トランジスタのしきい値を上げてリーク電流を低減

リーク電流の低減には、①トランジスタのしきい値を上げる、②使用していないブロックの電源管理をこまめに行う、といった手法がある。

一般にしきい値電圧(トランジスタのスイッチを入れるために必要とされる最小限の電圧)を高くすればリーク電流を抑制できるが、しきい値電圧を高くするとトランジスタの動作速度が遅くなってしまう。

そこで、トランジスタのしきい値を上げてスタンバイ時のリーク電流を低減する技術となるのが「Active Well Bias (AWB) 」である。

使用していないブロックの電源管理をこまめに行う

②の「使用していないブロックの電源管理をこまめに行う」ことでリーク電流を低減するのも有効な手段となる。たとえば、携帯電話の待機時のリーク電流低減に効果を発揮する。

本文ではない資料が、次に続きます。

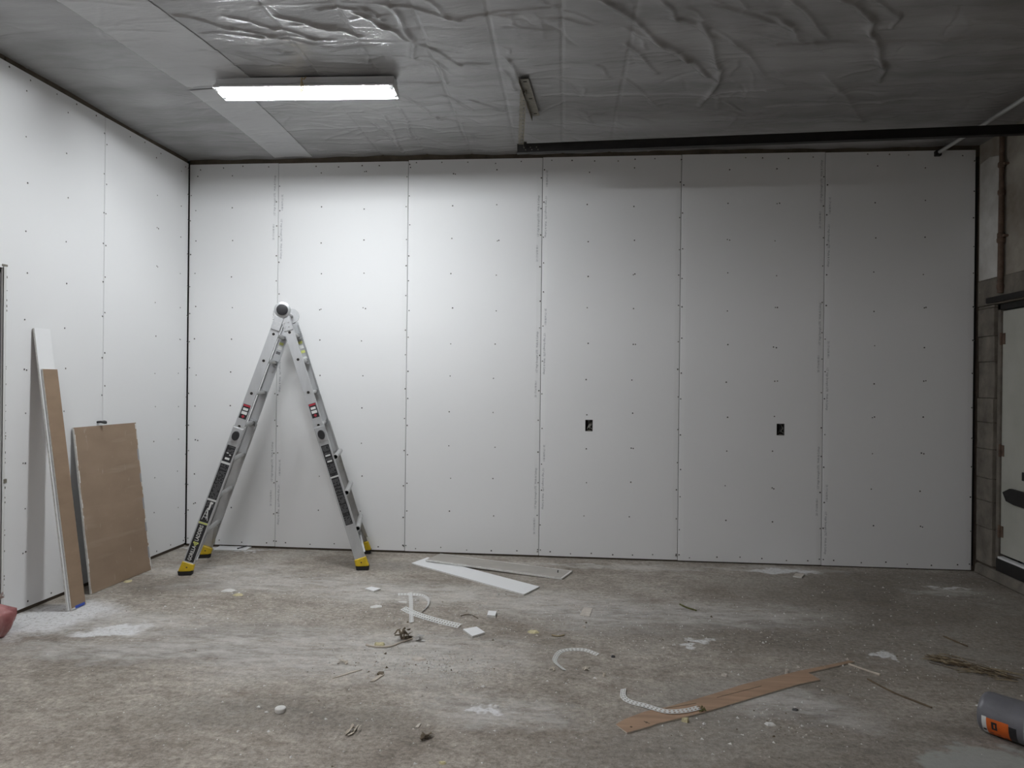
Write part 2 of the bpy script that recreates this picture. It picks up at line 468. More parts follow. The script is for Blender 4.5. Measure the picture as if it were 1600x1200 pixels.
text_cols = {   # seam: ((z of the bottom of each long print, z of each short print) left of it, the same right of it)
    1: ([3.076, 1.829, 0.617], [2.851, 1.611, 0.393], [3.046, 1.817, 0.594], [3.270, 2.048, 0.824]),
    3: ([2.861, 1.645, 0.427], [2.638, 1.427, 0.204], [3.227, 2.004, 0.799], [3.455, 2.221, 1.004]),
    5: ([3.134, 1.904, 0.663], [2.913, 1.672, 0.436], [2.952, 1.716, 0.475], [3.184, 1.943, 0.707]),
}
for i in range(6):
    x0, x1 = SE[i] + 0.002, SE[i + 1] - 0.002
    hole = None
    z0 = bots[i]; h = tops[i] - z0
    for O in (OUT1, OUT2):
        if x0 < O[0] < x1: hole = (O[0] - x0, O[1] - x0, O[2] - z0, O[3] - z0)
    pn = panel_mesh(x1 - x0, h, hole).build('drywall_panel', [M_dry, M_core], wall_back)
    pn.location = (x0, 0, z0)
    w = x1 - x0
    cols = [w - 0.41, w - 0.81] if i else [0.07, w - 0.43]
    s = screw_mesh(w, h, cols, 0.0054, 40 + i, hole).build('screw_heads', [M_screw, M_core], pn)
    tag(s, kind='stuff', label='rows of dark screw heads')
    tm = MB()
    if i + 1 in text_cols:
        L1, S1, _, _ = text_cols[i + 1]
        for z in L1: put_text(tm, T_LONG, (w - 0.032, -0.0004, z - z0), (0, 0, 1), (-1, 0, 0), 0.37)
        for z in S1: put_text(tm, T_SHORT, (w - 0.040, -0.0004, z - z0), (0, 0, 1), (-1, 0, 0), 0.145)
    if i in text_cols:
        _, _, L2, S2 = text_cols[i]
        for z in L2: put_text(tm, T_LONG, (0.030, -0.0004, z - z0), (0, 0, -1), (1, 0, 0), 0.37)
        for z in S2: put_text(tm, T_SHORT, (0.036, -0.0004, z - z0), (0, 0, -1), (1, 0, 0), 0.145)
    if tm.f:
        t = tm.build('edge_print', M_print, pn)
        tag(t, label='small grey print along the sheet edge')

# --- left wall, with a doorway beyond y = -2.21
wl = MB()
wl.box((-0.2, -2.22, -0.1), (-0.05, 0.05, HC + 0.2)); wl.box((-0.2, -3.2, 2.25), (-0.05, -2.22, HC + 0.2)); wl.box((-0.2, YF, -0.1), (-0.05, -3.2, HC + 0.2))
wall_left = tag(wl.build('wall_left', M_dark), kind='structure', label='left wall clad with drywall sheets')
tb = MB(); tb.box((-0.05, -2.2, H - 0.08), (-PT, -0.01, HC + 0.04)); tb.box((-0.05, -2.2, 0), (-PT, -0.01, 0.04))
tb.box((-0.05, YF, H - 0.08), (-PT, -2.21, HC + 0.04)); tb.box((-0.05, -2.215, 0.0), (-PT, -2.19, 2.25)); tb.box((-0.05, YF, 0), (-PT, -3.2, 0.04))
tb.build('framing', M_stud, wall_left)
YL = [(-1.2175, -0.006, 0.03, 3.566), (-2.440, -1.2225, 0.028, 3.566), (-3.2, -2.444, 2.252, 3.566),
      (-4.42, -3.204, 0.03, 3.566), (-5.64, -4.424, 0.03, 3.566), (-6.86, -5.644, 0.03, 3.566), (-8.08, -6.864, 0.03, 3.566), (-9.3, -8.084, 0.03, 3.566)]
for i, (ya, yb, za, zb) in enumerate(YL):
    w = yb - ya; h = zb - za
    notch = (0.0, 0.235, 0.0, 2.252 - za) if i == 1 else None
    pn = panel_mesh(w, h, notch).build('drywall_panel', [M_dry, M_core], wall_left)
    pn.location = (0, ya, za); pn.rotation_euler = (0, 0, math.pi / 2)     # local x -> +y, local y -> -x
    if i < 2:
        cols = [w - 0.14, w - 0.52] if i == 0 else [0.415, w - 0.42]
        s = screw_mesh(w, h, cols, 0.0054, 70 + i, notch).build('screw_heads', [M_screw, M_core], pn)
        tag(s, kind='stuff', label='rows of dark screw heads')

# --- right wall: grimy plaster above a concrete lintel, quoined jamb, door opening y -1.20 .. -0.26
DY0, DY1, DZ1 = -1.20, -0.262, 2.215
wr = MB()
wr.box((XR, YF, -0.1), (XR + 0.25, DY0 - 0.12, HC + 0.2)); wr.box((XR, DY0 - 0.12, 2.445), (XR + 0.25, 0.05, HC + 0.2))
wall_right = tag(wr.build('wall_right', M_plaster), kind='structure', label='grimy right wall of stained plaster')
lb = MB(); lb.box((XR - 0.012, DY0 - 0.3, DZ1 + 0.02), (XR + 0.2, 0.0, 2.450))
lb.build('lintel', M_conc, wall_right, bevel=0.006)
pp = MB(); pp.prism([(XR, -0.012, 2.452), (XR, -0.335, 2.452), (XR, -0.345, 2.9), (XR, -0.335, 3.42), (XR, -0.16, 3.46), (XR, -0.012, 3.44)], (-0.008, 0, 0)); pp.build('plaster_face', M_plaster2, wall_right, bevel=0.003)
zz = 0.10; rq = random.Random(5)
jamb_heights = [0.30, 0.22, 0.19, 0.24, 0.22, 0.20, 0.30, 0.21, 0.23, 0.22]
for k, hh in enumerate(jamb_heights):
    z1 = min(zz + hh, DZ1 + 0.018)
    jb = MB(); jb.box((XR - rq.uniform(0.0, 0.012), DY1 + 0.012, zz + 0.0015), (XR + 0.2, -0.012, z1 - 0.0015))
    jb.build('jamb_block', M_conc, wall_right, bevel=0.004)
    zz = z1
    if zz >= DZ1: break
jb = MB(); jb.box((XR + 0.02, DY0 - 0.12, 0.0), (XR + 0.2, DY0, DZ1 + 0.02)); jb.box((XR + 0.012, DY1 + 0.014, 0.05), (XR + 0.19, -0.012, DZ1 + 0.01))
jb.build('jamb_mortar', M_stud, wall_right)
cb = MB(); cb.prism([(XR - 0.035, -1.7, 0.0), (XR - 0.035, -0.03, 0.0), (XR - 0.02, -0.02, 0.085), (XR - 0.02, -1.7, 0.085)], (0.22, 0, 0))
cb.build('kerb', M_conc, wall_right, bevel=0.012)
# plain plaster far behind the camera is the same wall

# --- front wall behind the camera
wf = MB(); wf.box((-0.3, YF - 0.2, -0.1), (XR + 0.4, YF, HC + 0.2))
tag(wf.build('wall_front', mat('dull_front_wall', (0.30, 0.29, 0.28), 0.8)), kind='structure', label='dull grey wall behind the viewpoint')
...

ここで、i.MX31のパワー領域を見てみよう(図2)。ARM11コアやMMU、L1キャッシュで構成されるMCU領域、L2キャッシュ領域、ペリフェラル領域、PLL領域、I/Oなどに分けられる。これら領域の電圧を下げることで、チップ全体としての消費電力を抑えることができる。

図2 i.MX31のパワー領域

チップ全体の電圧をひとまとめにして下げてしまえば、一気に低消費電力化を図れるだろうが、システムとしての使い勝手は大幅に低下してしまう。そこで、使用していないモジュールやドメインごとに区切り、複数の低消費電力モードを設定した柔軟性の高いパワーゲーティングを行うことがポイントとなる。

このための機能が、不要なモジュールの電源供給を停止する「Partial power gating 」機能や各モジュールごとのクロックゲーティングを行う「Low-Power Clocking Scheme」機能となる。